Birgit Wärnke (Autorin) Norddeutscher Rundfunk, Redaktion: Lutz Ackermann, Anja Reschke
Begründung der Jury
„Ausländer kriegen alles umsonst.“ Man kennt die Parolen. August, kurz vor der Bundestagswahl, bei der die AfD auch in Groß Kreutz in Brandenburg an der Havel ein hohes Ergebnis erzielen wird. In der Gemeinde sind viele Menschen wütend auf die Politiker. Alles Pöbler? Oder Ossis, denen ein Stück demokratischer Kultur fehlt, wie manche im Westen befinden? Die Panorama-Reporterin Birgit Wärnke ist im Brandenburgischen aufgewachsen. In ihrer Reportage geht sie zurück zu den Menschen in Groß Kreutz. Um in der fremd gewordenen Heimat ins Gespräch zu kommen. Um ohne Umweg zu fragen, den Antworten zuzuhören und vielleicht, aber nicht vorschnell, zu begreifen. In einer Garage haben einige Männer ihre Stammkneipe eingerichtet. „Flüchtlingsfeindlich“ sei man nicht, „flüchtlingsskeptisch“ schon. Der Vater „übersetzt“ für die Tochter. Sehr genau getextet, sehr erhellend montiert, entsteht bei Wärnkes Gesprächstouren durch das Dorf ein Bild des Lebensgefühls der Dagebliebenen. Viele fühlen sich abgehängt. Der Zusammenhalt – weg, genau wie die soziale Absicherung. Verklärung der Vergangenheit.
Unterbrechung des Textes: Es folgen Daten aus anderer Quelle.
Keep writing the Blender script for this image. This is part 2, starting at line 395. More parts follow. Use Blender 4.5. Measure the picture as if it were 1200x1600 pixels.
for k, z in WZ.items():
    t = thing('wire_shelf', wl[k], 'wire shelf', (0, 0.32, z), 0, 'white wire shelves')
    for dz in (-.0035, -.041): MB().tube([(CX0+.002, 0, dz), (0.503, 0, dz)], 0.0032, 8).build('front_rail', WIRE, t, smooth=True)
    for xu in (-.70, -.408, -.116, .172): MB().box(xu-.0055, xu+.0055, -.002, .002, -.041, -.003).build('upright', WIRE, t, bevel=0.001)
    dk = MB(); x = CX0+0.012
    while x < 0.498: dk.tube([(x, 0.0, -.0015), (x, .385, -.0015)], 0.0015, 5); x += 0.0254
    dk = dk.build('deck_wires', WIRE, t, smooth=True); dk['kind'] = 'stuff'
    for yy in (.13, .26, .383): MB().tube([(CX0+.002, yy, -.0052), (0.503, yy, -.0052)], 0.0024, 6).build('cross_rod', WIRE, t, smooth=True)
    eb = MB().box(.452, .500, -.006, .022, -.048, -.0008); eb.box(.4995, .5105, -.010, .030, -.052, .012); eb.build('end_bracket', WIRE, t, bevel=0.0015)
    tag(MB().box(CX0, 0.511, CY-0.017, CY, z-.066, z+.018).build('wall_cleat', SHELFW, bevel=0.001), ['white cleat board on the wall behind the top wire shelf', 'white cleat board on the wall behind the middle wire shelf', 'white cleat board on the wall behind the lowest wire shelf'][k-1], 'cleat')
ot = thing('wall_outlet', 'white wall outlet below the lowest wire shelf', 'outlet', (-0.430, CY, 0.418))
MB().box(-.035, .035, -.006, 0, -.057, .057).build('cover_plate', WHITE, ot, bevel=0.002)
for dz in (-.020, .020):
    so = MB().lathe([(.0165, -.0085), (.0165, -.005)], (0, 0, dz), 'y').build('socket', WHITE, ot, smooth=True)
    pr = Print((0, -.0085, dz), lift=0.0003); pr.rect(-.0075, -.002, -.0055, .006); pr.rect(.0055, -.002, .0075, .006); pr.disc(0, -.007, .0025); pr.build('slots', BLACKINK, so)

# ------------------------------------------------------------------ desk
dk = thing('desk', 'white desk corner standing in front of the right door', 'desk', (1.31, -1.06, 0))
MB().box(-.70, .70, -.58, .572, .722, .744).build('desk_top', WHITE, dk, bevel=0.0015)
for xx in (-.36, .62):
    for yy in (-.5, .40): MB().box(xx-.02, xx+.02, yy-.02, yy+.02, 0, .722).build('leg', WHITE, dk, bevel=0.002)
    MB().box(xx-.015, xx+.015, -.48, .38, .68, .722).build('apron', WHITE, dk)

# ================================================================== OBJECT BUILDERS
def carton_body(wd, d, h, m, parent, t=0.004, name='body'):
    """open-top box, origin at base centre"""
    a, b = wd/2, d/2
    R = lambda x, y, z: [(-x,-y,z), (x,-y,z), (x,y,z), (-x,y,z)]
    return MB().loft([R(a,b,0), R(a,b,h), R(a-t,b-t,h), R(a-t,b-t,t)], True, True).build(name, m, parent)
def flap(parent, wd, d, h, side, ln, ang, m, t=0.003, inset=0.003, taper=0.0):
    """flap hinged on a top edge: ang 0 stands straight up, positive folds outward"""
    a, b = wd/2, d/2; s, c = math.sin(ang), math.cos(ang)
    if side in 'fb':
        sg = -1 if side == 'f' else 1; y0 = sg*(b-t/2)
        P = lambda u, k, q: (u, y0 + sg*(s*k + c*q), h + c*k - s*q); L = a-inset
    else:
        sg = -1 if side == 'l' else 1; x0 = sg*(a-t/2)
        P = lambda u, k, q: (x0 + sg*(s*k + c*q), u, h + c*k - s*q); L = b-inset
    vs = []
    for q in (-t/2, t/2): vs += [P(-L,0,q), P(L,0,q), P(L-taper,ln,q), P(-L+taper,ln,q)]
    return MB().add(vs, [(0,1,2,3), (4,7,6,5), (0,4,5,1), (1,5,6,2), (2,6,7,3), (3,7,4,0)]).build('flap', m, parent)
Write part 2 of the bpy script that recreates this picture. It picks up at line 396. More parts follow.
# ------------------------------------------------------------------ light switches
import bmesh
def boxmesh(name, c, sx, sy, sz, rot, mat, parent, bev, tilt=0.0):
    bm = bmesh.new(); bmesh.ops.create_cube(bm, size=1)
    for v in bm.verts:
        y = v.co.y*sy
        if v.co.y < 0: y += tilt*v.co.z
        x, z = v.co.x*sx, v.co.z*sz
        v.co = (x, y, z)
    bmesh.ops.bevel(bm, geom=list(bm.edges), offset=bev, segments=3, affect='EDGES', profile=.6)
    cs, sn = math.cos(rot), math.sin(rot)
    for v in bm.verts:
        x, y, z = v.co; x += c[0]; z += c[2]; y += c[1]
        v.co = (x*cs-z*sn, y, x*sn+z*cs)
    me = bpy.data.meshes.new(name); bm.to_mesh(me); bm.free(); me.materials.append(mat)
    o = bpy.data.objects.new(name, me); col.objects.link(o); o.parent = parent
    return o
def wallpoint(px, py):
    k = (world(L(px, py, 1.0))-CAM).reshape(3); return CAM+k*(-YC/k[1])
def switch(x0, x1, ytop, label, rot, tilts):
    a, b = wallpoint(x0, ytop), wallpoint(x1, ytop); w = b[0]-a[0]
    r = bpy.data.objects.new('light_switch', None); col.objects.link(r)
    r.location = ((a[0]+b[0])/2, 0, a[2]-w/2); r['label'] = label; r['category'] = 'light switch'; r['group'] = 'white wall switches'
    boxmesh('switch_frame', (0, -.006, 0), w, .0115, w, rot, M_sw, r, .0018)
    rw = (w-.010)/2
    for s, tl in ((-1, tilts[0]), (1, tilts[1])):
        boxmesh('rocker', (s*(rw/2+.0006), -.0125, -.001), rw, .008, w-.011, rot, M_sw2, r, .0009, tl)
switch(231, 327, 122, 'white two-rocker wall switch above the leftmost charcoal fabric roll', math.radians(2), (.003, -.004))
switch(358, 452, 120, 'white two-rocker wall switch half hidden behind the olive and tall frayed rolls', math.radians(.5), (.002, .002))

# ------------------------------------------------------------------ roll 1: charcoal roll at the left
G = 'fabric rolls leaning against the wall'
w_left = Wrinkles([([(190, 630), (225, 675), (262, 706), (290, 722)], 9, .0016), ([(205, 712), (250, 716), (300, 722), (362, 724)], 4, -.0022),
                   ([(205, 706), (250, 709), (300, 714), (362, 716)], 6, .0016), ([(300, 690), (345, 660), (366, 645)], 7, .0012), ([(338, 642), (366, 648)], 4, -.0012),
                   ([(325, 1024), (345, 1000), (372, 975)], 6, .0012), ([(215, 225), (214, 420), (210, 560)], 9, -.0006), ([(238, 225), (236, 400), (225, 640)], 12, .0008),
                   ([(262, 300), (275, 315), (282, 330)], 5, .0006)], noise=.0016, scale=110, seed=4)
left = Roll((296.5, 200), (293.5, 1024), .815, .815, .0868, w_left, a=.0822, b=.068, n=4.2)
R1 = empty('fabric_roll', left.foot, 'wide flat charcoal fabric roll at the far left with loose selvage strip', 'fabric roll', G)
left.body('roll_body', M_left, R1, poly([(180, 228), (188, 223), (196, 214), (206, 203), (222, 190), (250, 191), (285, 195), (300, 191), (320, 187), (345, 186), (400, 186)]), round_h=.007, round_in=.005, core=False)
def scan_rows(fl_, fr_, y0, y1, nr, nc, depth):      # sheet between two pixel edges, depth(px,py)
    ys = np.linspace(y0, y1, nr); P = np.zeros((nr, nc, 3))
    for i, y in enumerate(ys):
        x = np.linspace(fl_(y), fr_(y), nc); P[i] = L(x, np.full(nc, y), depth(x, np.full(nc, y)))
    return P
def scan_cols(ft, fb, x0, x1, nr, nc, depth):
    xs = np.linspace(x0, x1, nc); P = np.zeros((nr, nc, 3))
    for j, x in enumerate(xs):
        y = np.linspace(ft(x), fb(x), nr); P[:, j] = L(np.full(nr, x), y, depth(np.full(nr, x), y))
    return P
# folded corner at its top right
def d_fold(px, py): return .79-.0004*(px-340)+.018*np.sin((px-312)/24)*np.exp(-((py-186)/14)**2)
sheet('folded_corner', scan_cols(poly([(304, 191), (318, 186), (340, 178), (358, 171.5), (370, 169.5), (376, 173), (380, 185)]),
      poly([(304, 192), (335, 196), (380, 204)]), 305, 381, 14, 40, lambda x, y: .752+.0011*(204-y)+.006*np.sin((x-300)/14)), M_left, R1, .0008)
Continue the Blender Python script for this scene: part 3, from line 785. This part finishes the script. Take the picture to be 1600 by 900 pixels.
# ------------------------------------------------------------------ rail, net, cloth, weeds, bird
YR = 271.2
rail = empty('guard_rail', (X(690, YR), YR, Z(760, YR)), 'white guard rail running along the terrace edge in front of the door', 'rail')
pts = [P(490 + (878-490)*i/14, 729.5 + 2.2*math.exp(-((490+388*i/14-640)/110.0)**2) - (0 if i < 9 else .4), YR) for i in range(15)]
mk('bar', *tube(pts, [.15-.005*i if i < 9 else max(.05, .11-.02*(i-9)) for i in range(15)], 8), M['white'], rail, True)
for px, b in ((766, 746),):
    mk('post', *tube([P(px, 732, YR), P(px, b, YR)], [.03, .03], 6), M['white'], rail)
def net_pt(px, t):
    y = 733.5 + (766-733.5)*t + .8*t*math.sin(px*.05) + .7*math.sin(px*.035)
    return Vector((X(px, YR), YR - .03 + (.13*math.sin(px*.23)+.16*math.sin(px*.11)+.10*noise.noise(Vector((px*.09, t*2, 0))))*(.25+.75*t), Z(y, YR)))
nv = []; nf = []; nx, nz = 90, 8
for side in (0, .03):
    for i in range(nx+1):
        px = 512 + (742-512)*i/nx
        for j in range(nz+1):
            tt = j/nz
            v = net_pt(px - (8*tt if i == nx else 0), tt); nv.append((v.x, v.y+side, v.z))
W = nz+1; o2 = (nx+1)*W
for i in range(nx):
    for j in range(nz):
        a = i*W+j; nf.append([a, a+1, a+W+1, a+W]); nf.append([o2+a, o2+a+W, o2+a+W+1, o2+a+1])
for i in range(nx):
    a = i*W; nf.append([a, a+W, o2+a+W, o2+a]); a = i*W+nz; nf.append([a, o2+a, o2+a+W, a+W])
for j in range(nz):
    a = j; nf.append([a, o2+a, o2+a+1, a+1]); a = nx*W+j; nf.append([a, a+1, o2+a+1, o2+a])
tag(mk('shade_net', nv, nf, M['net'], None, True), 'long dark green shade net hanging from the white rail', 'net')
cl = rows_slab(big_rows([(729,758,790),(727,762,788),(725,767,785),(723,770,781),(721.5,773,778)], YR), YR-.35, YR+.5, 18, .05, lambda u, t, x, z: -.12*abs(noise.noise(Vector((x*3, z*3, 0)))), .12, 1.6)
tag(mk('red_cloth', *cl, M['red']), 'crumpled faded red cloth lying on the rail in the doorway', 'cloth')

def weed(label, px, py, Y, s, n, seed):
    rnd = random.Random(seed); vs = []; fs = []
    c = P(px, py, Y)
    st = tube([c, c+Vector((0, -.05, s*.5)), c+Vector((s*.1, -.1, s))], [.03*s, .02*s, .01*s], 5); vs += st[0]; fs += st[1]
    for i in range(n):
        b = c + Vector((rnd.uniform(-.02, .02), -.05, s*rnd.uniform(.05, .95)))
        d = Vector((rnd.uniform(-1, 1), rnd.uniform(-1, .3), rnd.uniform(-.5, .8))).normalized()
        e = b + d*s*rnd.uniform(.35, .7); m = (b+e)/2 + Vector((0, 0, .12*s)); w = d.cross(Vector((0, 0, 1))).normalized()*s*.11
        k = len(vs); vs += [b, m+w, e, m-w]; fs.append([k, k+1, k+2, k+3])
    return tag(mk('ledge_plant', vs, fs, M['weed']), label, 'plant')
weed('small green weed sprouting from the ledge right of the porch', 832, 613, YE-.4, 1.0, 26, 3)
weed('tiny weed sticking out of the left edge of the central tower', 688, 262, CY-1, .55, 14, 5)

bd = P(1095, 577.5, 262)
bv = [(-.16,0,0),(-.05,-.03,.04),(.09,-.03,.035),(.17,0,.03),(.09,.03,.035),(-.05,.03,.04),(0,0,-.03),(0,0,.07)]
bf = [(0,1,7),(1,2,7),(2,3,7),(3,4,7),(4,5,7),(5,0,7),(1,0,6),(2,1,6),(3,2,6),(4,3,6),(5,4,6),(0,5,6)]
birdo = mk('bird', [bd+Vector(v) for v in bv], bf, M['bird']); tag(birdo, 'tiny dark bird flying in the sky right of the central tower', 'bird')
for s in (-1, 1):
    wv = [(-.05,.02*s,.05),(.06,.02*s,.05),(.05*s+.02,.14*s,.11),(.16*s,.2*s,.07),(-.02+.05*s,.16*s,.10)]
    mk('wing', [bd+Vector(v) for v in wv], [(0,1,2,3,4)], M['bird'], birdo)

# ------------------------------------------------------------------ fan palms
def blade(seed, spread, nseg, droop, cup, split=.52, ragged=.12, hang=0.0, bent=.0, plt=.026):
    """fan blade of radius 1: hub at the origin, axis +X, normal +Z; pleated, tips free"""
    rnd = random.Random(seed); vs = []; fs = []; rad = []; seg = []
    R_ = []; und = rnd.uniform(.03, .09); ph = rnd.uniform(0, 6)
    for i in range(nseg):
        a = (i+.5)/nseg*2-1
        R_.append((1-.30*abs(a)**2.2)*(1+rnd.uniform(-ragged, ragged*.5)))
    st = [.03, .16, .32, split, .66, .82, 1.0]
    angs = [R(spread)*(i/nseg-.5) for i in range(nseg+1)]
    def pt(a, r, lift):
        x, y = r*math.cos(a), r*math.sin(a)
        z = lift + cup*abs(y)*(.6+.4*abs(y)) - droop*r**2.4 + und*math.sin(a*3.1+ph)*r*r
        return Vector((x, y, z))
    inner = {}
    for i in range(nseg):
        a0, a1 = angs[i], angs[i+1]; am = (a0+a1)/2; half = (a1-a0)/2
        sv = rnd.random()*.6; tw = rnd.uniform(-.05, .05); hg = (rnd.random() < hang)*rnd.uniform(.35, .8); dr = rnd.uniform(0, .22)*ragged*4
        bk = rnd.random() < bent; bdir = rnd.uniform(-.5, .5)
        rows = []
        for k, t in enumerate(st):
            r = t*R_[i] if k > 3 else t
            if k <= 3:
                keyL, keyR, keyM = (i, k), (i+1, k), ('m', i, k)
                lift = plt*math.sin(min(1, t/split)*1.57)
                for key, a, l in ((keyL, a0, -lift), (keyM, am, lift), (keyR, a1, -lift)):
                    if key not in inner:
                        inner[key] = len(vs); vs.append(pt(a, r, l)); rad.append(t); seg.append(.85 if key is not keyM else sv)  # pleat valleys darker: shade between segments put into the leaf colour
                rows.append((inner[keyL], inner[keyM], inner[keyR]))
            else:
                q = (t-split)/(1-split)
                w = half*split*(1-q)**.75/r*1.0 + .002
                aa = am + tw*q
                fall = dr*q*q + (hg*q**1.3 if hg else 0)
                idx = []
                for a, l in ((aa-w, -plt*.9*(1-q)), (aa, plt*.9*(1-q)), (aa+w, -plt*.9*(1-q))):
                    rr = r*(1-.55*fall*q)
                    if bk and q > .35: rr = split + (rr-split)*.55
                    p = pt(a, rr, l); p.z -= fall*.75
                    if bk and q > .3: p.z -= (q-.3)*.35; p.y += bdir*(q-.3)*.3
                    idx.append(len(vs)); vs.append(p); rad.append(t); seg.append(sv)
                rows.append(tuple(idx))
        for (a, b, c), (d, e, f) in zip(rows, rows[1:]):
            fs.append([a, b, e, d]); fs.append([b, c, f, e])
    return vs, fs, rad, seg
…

Selbst der Dönerwirt Hakan zeigt sich verständnisvoll: „Die Bevölkerung wird nicht gehört“, sie wünsche sich vom Staat Bürgernähe und „vernünftige Gemeinschaft“. Wärnkes Reportage findet über den persönlichen Zugang ihren eigenen Ton. Es gilt das Prinzip des aufgeschobenen Urteils, und es sind schließlich keine spektakulären Erkenntnisse oder Ansichten, die in „Zurück im Osten“ ein sprechendes Mentalitätsbild ergeben, sondern vielfach die kleinen Dinge, die umso mehr zählen. Herausragend getextet, erhellend montiert, fasst die Reportage mit ihrer Recherchebewegung das Gerechtigkeitsthema nachdrücklich an. Dabei wahrt es genügend Distanz, um dem Zuschauer Mit- und Nachdenken zu ermöglichen. Ein Paradebeispiel der hohen Kunst einer gelungenen Reportage.